Structure: Long Call A
Currency View: Bullish. Use when the value of he underlying asset is expected to increase.
Strike Selection: Any long call strike will represent a bullish view of the underlying asset. For high leverage buy out-of-the-money strikes.
Payoff: Profit unlimited as value of the underlying asset increases. Loss limited to premium paid.
Volatility View: Bullish

Structure: Short Put A
Currency View: Bullish. Use when the value of the underlying asset is expected to remain stable or increase slightly.
Strike Selection: The more bullish the view of the underlying asset, the more the selected strike should be in-the-money.
Payoff: Profit limited to premium received. Loss unlimited as the value of the underlying asset decreases.
Volatility View: Bearish
If dealer goes long the underlying bond, dealer can either sell a call or buy a put

Structure: Short Call A
Currency View: Bearish. Use when the value of the underlying asset is expected to remain stable or decrease slightly.
Strike Selection: The more bearish the view of the underlying asset, the more the selected strike should be in-the-money.
Payoff: Profit limited to premium received. Loss unlimited as value of the underlying asset increases.
Volatility View: Bearish

Structure: Long Put A
Currency View: Bearish. Use when the value of the underlying asset is expected to decrease.
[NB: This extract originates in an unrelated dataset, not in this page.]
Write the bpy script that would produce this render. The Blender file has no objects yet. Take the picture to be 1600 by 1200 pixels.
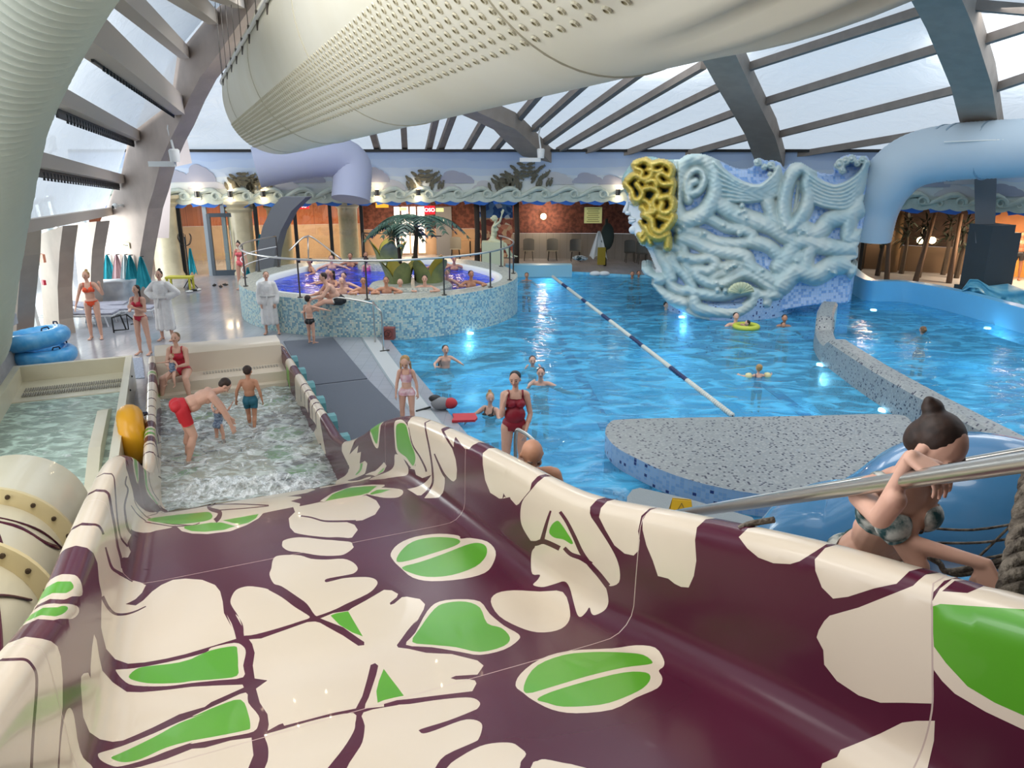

Strike Selection: Any long put strike will represent a bearish view of the underlying asset. For high leverage, buy out-of-the-money strikes.
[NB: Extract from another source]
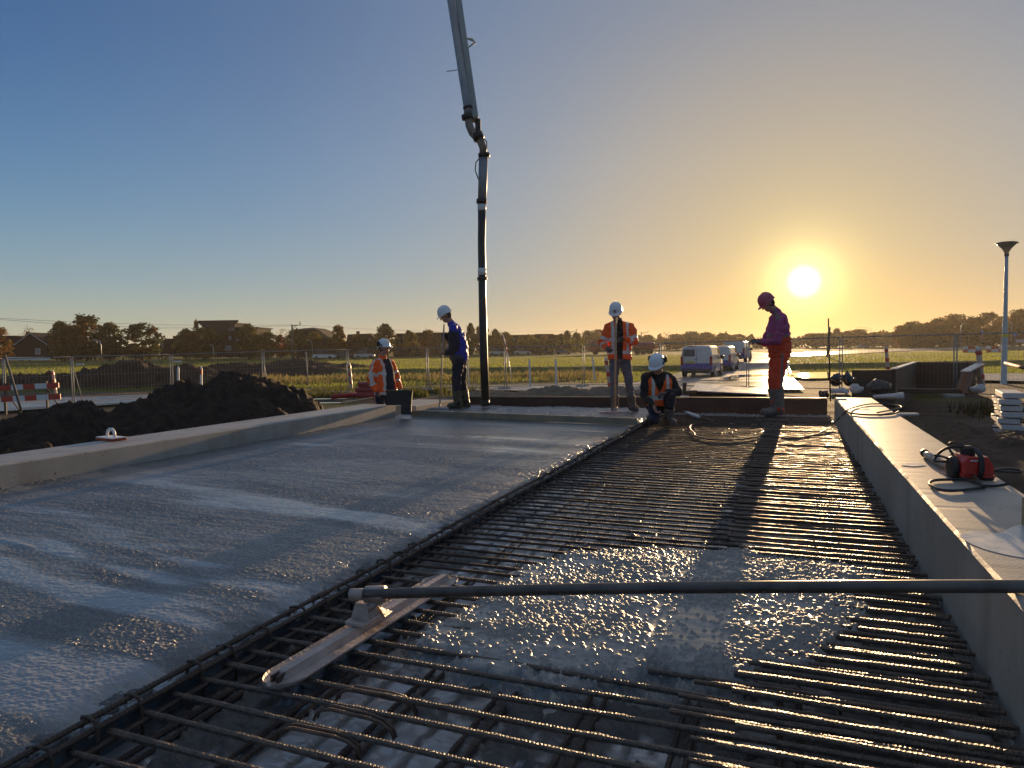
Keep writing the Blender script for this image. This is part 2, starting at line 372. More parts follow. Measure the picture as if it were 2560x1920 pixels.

Payoff: Profit unlimited as value of the underlying asset decreases. Loss limited to premium paid.
Volatility View: Bullish
The overall picture is more complex however. On any given bond, the OTC options trader will have a portfolio of put and call options with a variety of strike prices and expiry dates. What they must do is calculate the delta of the entire portfolio to determine the necessary delta hedge, and take the relevant long or short bond position accordingly.
Again, the cost of financing the hedge is crucial. Options trading close to the money will have a premium that is small in comparison to the size of the underlying bond position. Consequently, the cost of funding the hedge (whether long or short the bond) is crucial in determining the price of an option, particularly if the life of an option is more than three months. The most graphic illustration of the relationship between repo and OTC options is the Option Conversion Reversal trade, described earlier.